I’m not going to whinge- much- about the plethora of branching menus (which are, in any case, quite effectively crafted so as not to take up too much screen space) or the way vital information has to be teased out of the party management screens with a toothpick, because frankly this is Dungeons and Dragons, and squashing anything like a workable version of it into a device marginally larger than a Weetabix is no modest feat. More thorough tutorial missions would have been welcome, not to mention a log of the calculations which occur behind the scenes, but in general Kuju has located a shaky middle ground between a game buried in its own lore and one dangerously light on specifics.

I will, however, whinge at length about the occasional spats with the camera, controllable via the analog stick, which has trouble keeping up with rapid changes of location. Fire off an arrow or spell at somebody across the map and there’s no guarantee you’ll see it connect. The PSP’s dodgy D-pad also makes it difficult to plot diagonal movement paths when the camera isn’t aligned correctly, cue a lot of swearing and acute thumb cramp.

The pulp-fantasy orchestra soundtrack deserves a mention if only because it has a nasty habit of stalling out, presumably because the game loads it from the UMD rather than storing it in the PSP’s RAM buffer. Or something like that. Tech-wizards are welcome to offer their own explanations.

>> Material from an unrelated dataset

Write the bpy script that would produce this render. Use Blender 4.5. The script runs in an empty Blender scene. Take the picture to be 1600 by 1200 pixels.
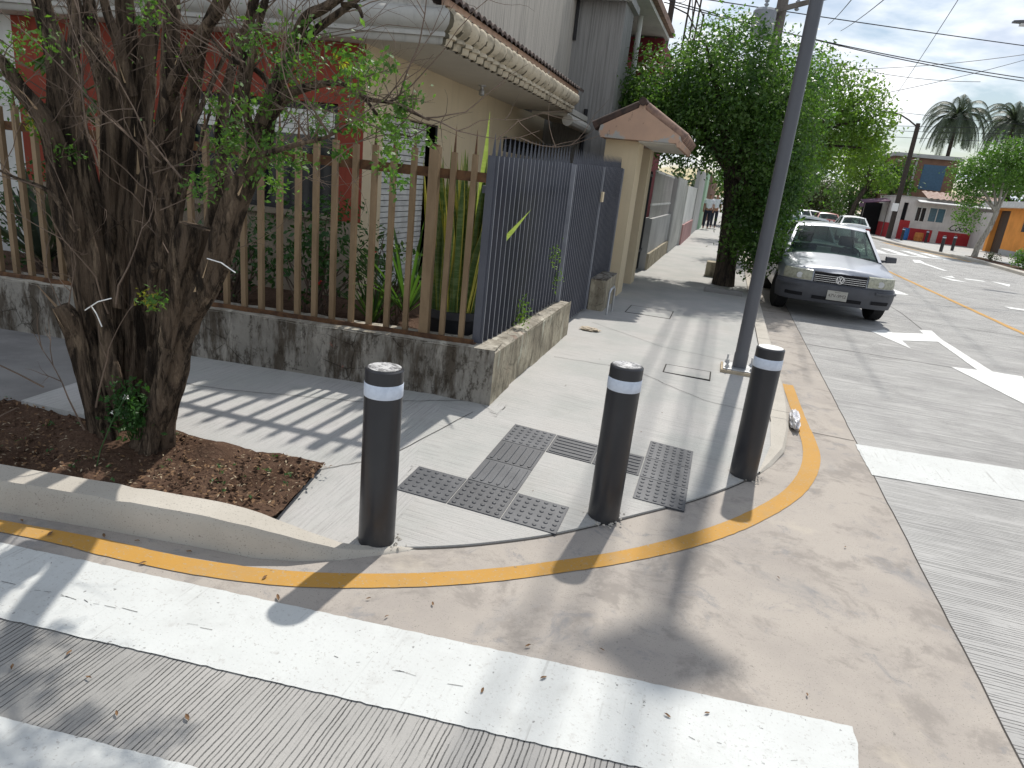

While the promised downloadable content and level editor has failed to materialise, Kuju have come through with the multiplayer, which is available in deathmatch and cooperative flavours via both Ad Hoc and Infrastructure modes. Sadly you won’t be able to take your own custom-built band of misfits into the fray, which, together with the limited range of maps on offer, may explain why nobody in the entire frickin’ world appears to be playing D&D Tactics online as of the time of writing.

All of which leaves me recommending this to diehards only, a conclusion suspiciously redolent of the last game I reviewed, Monster Hunter Freedom 2, though I gave that an eight. Hmmm. I’m getting a bit of reputation here. I think I’ll dust off my DS and play something light and fluffy for a change.